Russia is keen to sell its barrels while it can, especially under a favourable oil price climate in which the price of Brent has topped $74 per barrel.

While Mr Novak acknowledged that no producer among the 24-member grouping currently slashing production would likely go it alone, and that Russia was “100 per cent committed” to the pact, there may be a case for it to start easing its output restrictions.

“Russia is the mostly likely to want to start reducing the cuts,” said Spencer Welch, oil markets and downstream director at London-based IHS Market.

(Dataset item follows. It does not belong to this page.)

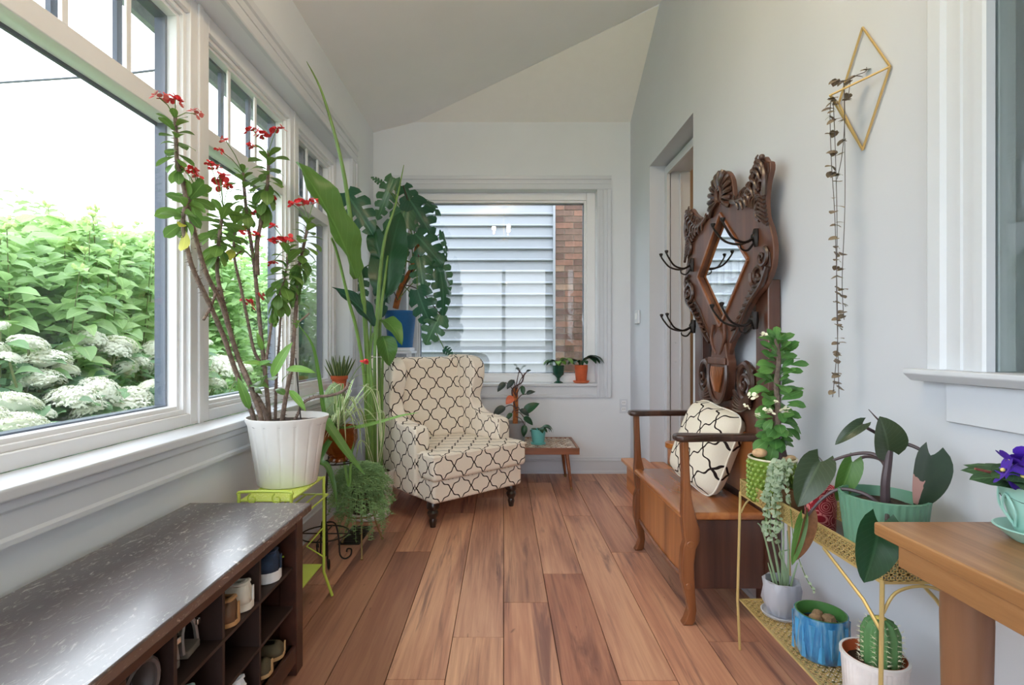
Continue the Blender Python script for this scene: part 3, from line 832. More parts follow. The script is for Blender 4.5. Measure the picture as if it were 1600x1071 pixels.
# garden trees that close the view
TREES = [(-7.5, 4.5, 2.4, 1.7, 'green garden tree far behind the tall shrubs at the outer edge of the big window'), (-7.0, 7.0, 2.9, 1.8, 'light green garden tree far behind the tall shrubs in the big window'), (-6.2, 9.8, 3.2, 1.8, 'light green garden tree seen past the thick mullion'), (-5.6, 13.0, 3.4, 2.0, 'light green tree seen through the narrow middle window'),
         (-4.6, 10.2, 2.3, 1.2, 'darker green bush low behind the middle window'), (-6.9, 2.0, 2.2, 1.6, 'green garden tree beyond the outer edge of the big window view')]
for x, y, h, r, lab in TREES:
    root = thing('garden_tree', (x, y, -.25), lab, 'tree')
    tm = MB().tube(smooth_path([(x, y, -.25), (x + .05, y, h * .3), (x, y + .05, h * .6)]), [.09, .05], 7)
    for k in range(6): tm.tube([(x, y, h * .3 + .1 * k), (x + math.cos(k) * r * .6, y + math.sin(k * 2) * r * .6, h * .5 + .15 * k)], [.04, .012], 5)
    tm.build('trunk', TWIG, root)
    lobes = [(Vector((x + random.uniform(-.6, .6) * r, y + random.uniform(-.6, .6) * r, random.uniform(.15, .85) * h)), r * random.uniform(.35, .6)) for k in range(16)]
    def place():
        c, q = random.choice(lobes)
        v = Vector((random.gauss(0, 1), random.gauss(0, 1), random.gauss(0, 1))).normalized() * q * random.uniform(.75, 1.05)
        return c + v, rdir(.2), v + Vector((0, 0, .6))
    leaf_mass('foliage', LEAF_FAR, root, 4200, place, .19)

# ---------------------------------------------------------------- shoe bench
def bench_mat():
    t = NT('scratched_espresso_top')
    v = t.coord('Object', (1, 1, 1))
    n = t.noise(v, 16, 6, .7, .4)
    big = t.noise(v, 3.0, 2)
    sc = t.noise(t.coord('Object', (1.0, .35, 1)), 46, 5, .75, 2.2)
    area = t.ramp(big, [(.38, (0, 0, 0, 1)), (.58, (1, 1, 1, 1))])
    f = t.ramp(sc, [(.56, (0, 0, 0, 1)), (.68, (1, 1, 1, 1))])
    f = t.math('MULTIPLY', f, t.math('ADD', .25, t.math('MULTIPLY', area, .75)))
    col = t.mix(n, lin((44, 28, 26)), lin((74, 52, 48)))
    col = t.mix(t.math('MULTIPLY', f, .85), col, lin((214, 204, 196)))
    p = t.bsdf(Base_Color=col, Roughness=t.math('ADD', .3, t.math('MULTIPLY', n, .25)))
    p.inputs['Specular IOR Level'].default_value = .8
    p.inputs['Coat Weight'].default_value = .9; p.inputs['Coat Roughness'].default_value = .22; p.inputs['Coat IOR'].default_value = 2.1
    t.put(p.inputs['Normal'], t.bump(sc, .2, .002))
    return t.done(p.outputs[0])
ESP = Mwood('espresso_wood', (46, 24, 18), (68, 36, 26), (84, 48, 34), .4, 'y', .6, .1)
ESPIN = M('espresso_dark_board', (48, 32, 28), .5, var=.12)
EDGE = M('espresso_edge', (92, 74, 70), .5)
bn = thing('shoe_bench', (-.87, .93, 0), 'long dark brown shoe bench with a scratched top and open cubbies under the window', 'bench')
BX, BF = -1.075, -.69
MB().box(-1.095, -.668, .06, 1.785, .524, .552).build('top', bench_mat(), bn, bevel=.005)
m = MB().box(-.712, BF, .105, 1.70, .490, .524)
m.build('rail', ESP, bn, bevel=.002)
MB().box(-.712, BF, .105, 1.70, .045, .104).build('plinth', ESP, bn, bevel=.002)
for y in (.905, ):
    MB().box(-1.07, BF, y, y + .032, .104, .49).build('divider', ESP, bn, bevel=.002)
for y0 in (.05, 1.70):
    MB().box(-.745, BF + .002, y0, y0 + .055, .001, .524).build('post', ESP, bn, bevel=.003)
    MB().box(-1.085, -1.03, y0, y0 + .055, .001, .524).build('post', ESP, bn, bevel=.003)
    MB().box(-1.03, -.745, y0 + .01, y0 + .045, .05, .524).build('side_panel', ESP, bn)
MB().box(-1.084, -1.07, .105, 1.70, .09, .524).build('back_panel', ESPIN, bn)
for z in (.104, .234, .364):
    for y0, y1 in ((.105, .905), (.937, 1.70)):
        MB().box(-1.07, -.70, y0, y1, z - .010, z).build('shelf', ESPIN, bn, bevel=.001)
for y in (1.095, 1.284, 1.476, .745, .555, .365):
    MB().box(-1.07, -.702, y - .006, y + .006, .104, .49).build('divider', ESPIN, bn, bevel=.001)

# ---- shoes: heel towards the room (+x), toe into the cubby
def shoe(name, label, loc, L, Wd, H, msole, mup, mline, rz=0.0, sole_h=.02, low=False, flare=0.0, strap=None, heelpatch=None, group=None):
    root = thing(name, loc, label, 'shoe', group, rz)
    def half(t): return Wd / 2 * (.72 + .12 * math.sin(PI * min(1, t * 1.6)) + .22 * math.sin(PI * max(0, (t - .3) / .7)) * (1 if t > .3 else 0)) * math.sqrt(max(0.0, 1 - (max(0, t - .80) / .2) ** 2)) * math.sqrt(max(0.0, 1 - (max(0, .13 - t) / .135) ** 2))
    out = [(-L * t, half(t)) for t in [(1 - math.cos(PI * i / 18)) / 2 for i in range(19)]]
    poly = out + [(x, -y) for x, y in reversed(out)]
    m = MB().prism([(x, y * 1.04) for x, y in poly], 'z', .0005, sole_h)
    m.build('sole', msole, root, bevel=.004, local=True)
    def top(t):
        if low: return H * (.80 if t < .5 else .8 - .35 * (t - .5) / .5)
        return H * (1 - .12 * math.sin(PI * min(1, t / .35)) if t < .35 else 1 - .62 * min(1, (t - .35) / .45))
    m = MB(); vs = []; n = 12; ks = 18
    for i in range(ks + 1):
        t = (1 - math.cos(PI * i / ks)) / 2; w = max(half(t) * .98, .004); h = max(top(t) - sole_h, .006) * (1 if t < .93 else .8)
        openw = .5 if t < .42 else 1.0
        for j in range(n + 1):
            a = PI * j / n
            y = w * math.cos(a); z = sole_h - .002 + h * math.sin(a) ** .72
            vs.append((-L * t * (.985 - .02 * (1 - t)) - .002 - .012 * math.sin(a) * (1 - t), y * (1 - .30 * math.sin(a) ** 2), z))
    fs = []
    for i in range(ks):
        for j in range(n):
            t = (1 - math.cos(PI * (i + .5) / ks)) / 2
            if .08 < t < .46 and 4 <= j <= 7: continue        # the opening
            fs.append((i * (n + 1) + j, i * (n + 1) + j + 1, (i + 1) * (n + 1) + j + 1, (i + 1) * (n + 1) + j))
    fs.append(tuple(range(n + 1)))
    m.add(vs, fs)
    o = m.build('upper', mup, root, local=True, sharp=60)
    so = o.modifiers.new('thick', 'SOLIDIFY'); so.thickness = .003; so.offset = -1
    m = MB().prism([(x * .97 - .005, y * .8) for x, y in poly], 'z', sole_h, sole_h + .004)
    m.build('insole', mline, root, local=True)
    if not low:
        rim = [(-L * t, sgn * half(t) * .42, top(t) * .97) for sgn, ts in ((1, (.06, .15, .25, .35, .45)), (-1, (.45, .35, .25, .15, .06))) for t in ts]
        MB().tube(smooth_path(rim + [rim[0]], 4), .006, 6).build('collar', mline, root, local=True)
        for k in range(4):
            t = .5 + .07 * k
            MB().tube([(-L * t, half(t) * .4, top(t) + .002), (-L * (t + .02), 0, top(t) + .006), (-L * t, -half(t) * .4, top(t) + .002)], .003, 5).build('lace', M('lace', (226, 226, 220), .9) if k == 0 and 'lace' not in bpy.data.materials else bpy.data.materials['lace'], root, local=True)
    if heelpatch:
        MB().prism([(-half(0) * .55, sole_h), (half(0) * .55, sole_h), (half(0) * .42, H * .8), (-half(0) * .42, H * .8)], 'x', -.001, .003).build('heel_patch', heelpatch, root, local=True, bevel=.001)
    return root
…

He noted however that the cuts would likely remain in place through 2018, with high compliance, except from Iraq and Kazakhstan, which were singled out for slacking at Friday’s meeting in Jeddah.

Vandana Hari, Singapore-based founder and chief executive of energy advisory firm Vanda Insights, said that Saudi Arabia’s stance and Russian support, albeit in a moderate way, is very much in line with the dynamics of the pact.

“The Saudis led the formulation of the Opec/non-Opec production restraint strategy and they will need to ensure they remain in the driver’s seat as and when they see conditions ripe for an exit,” said Ms Hari.

At its next gathering in Vienna, Opec and its allies are set to determine a target to further draw down inventory levels.

Mr Al Falih said that the group’s new production regime would be handled “very thoughtfully”.

Opec, which currently works on a five-year average assumption, may shift gear to a “seven-year average or similar”, said Ms Hari.

“The ground work for that is already being laid,” she said.

"All signs point to the cuts being in place at least through the first half of 2019 and continuing strong compliance is now a foregone conclusion."